近い将来、ロボットの活用が当たり前になる時代が来ると予測されていますが、「人間の仕事がロボットに奪われる」「人間社会を乗っ取られる」という少し物騒な予測をする識者もいます。そもそも、人間とロボットの違いは何なのでしょうか。無料メルマガ『人間をとことん考える(人間論)』の著者で臨床心理にも詳しい薬剤師の小原一将さんが、哲学的視点で考察します。
ロボットの存在から見えてくる人間
ロボットが登場し、そのロボットに人間並みの頭脳が搭載されるかもしれないという現在では、逆にそれらの出来事によって人間とは何かが再考されているように感じる。
人間だけしかいない世界や、人間と動物だけが共存する世界ではあまりそういった議論は一般的ではなかったのかもしれない。ロボットという人間に匹敵する存在が現れたことによって「人間」とは何かということが取り上げられやすくなった。
たいていの場合、人間は創造力がありロボットにはそれがないといった話の展開になる。もしくは知識の集積や情報処理ではもうロボットにかなわないという話もよく聞く。つまり、ロボットはまだ人間ほどの思考はできないが、単純な作業であれば人間よりも優れているとなる。ここで私は疑問に思った。人間の方が偉いという前提?
私も含めてかなりの人数の人達が、ロボットはまだ人間に追い付いていないと考えているだろう。だがその考え方自体がおかしいように思える。人間がロボットより高次の存在であると定義づけられているわけではない。
このことに対して自分自身で考え直してみると、ロボットは今のところ感情や創造力といった部分がないと考えられているので、人間より下の存在であると無意識に思っていた可能性があることに気付いた。
これには自分でも驚いてしまった。なぜロボットが自分より下だという前提で物事を考えていたのだろうかと。
例えば私はうさぎを飼っていたが、うさぎが自分より下だと思ったことは一度もなかったと思う。上か下かという議論はなく、うさぎという存在を許容していた。他の動物にもそういった感情はないだろうし、植物などの他に生きている存在にもそういった気持ちにはならないだろう。
これは、そういった動物や植物に対して平等な意識をもっているという意味ではなく、そもそもそれらの存在が私たち人間を脅かすものではないという安心感があったからではないだろうかと考えた。
つまり、ロボットは人間と同等、もしくはそれ以上のスペックを有しているため、人間と同じ土俵に上がり、人間を凌駕してしまうという危機感が自分の中にあるのかもしれない。
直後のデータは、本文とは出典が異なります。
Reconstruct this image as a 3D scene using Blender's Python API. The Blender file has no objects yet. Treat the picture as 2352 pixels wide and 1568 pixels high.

「不気味の谷」現象のような、何か心の中でロボットを忌避するような感覚がもしかしたらあるのだろう。
私たちは対比の世界で生きている。男性がいるから女の子らしいという意味が分かり、お金持ちがいるから貧乏が嫌だという感情が芽生える。ロボットがかなりのレベルで人間に似通っている現在、人間とは何か?という問いをそれぞれが考える良い機会である。
動物には感情があり個性がある。ロボットには有機体にはない無限性と拡張性がある。では人間はどんな存在なのだろうか。それはもしかしたらこの先にやって来るロボットと共存する世界で分かってくるのかもしれない。個人的には一般家庭の中にロボットが入ってきて、永遠にこういった哲学的なテーマを語り合えたら面白いと思っている。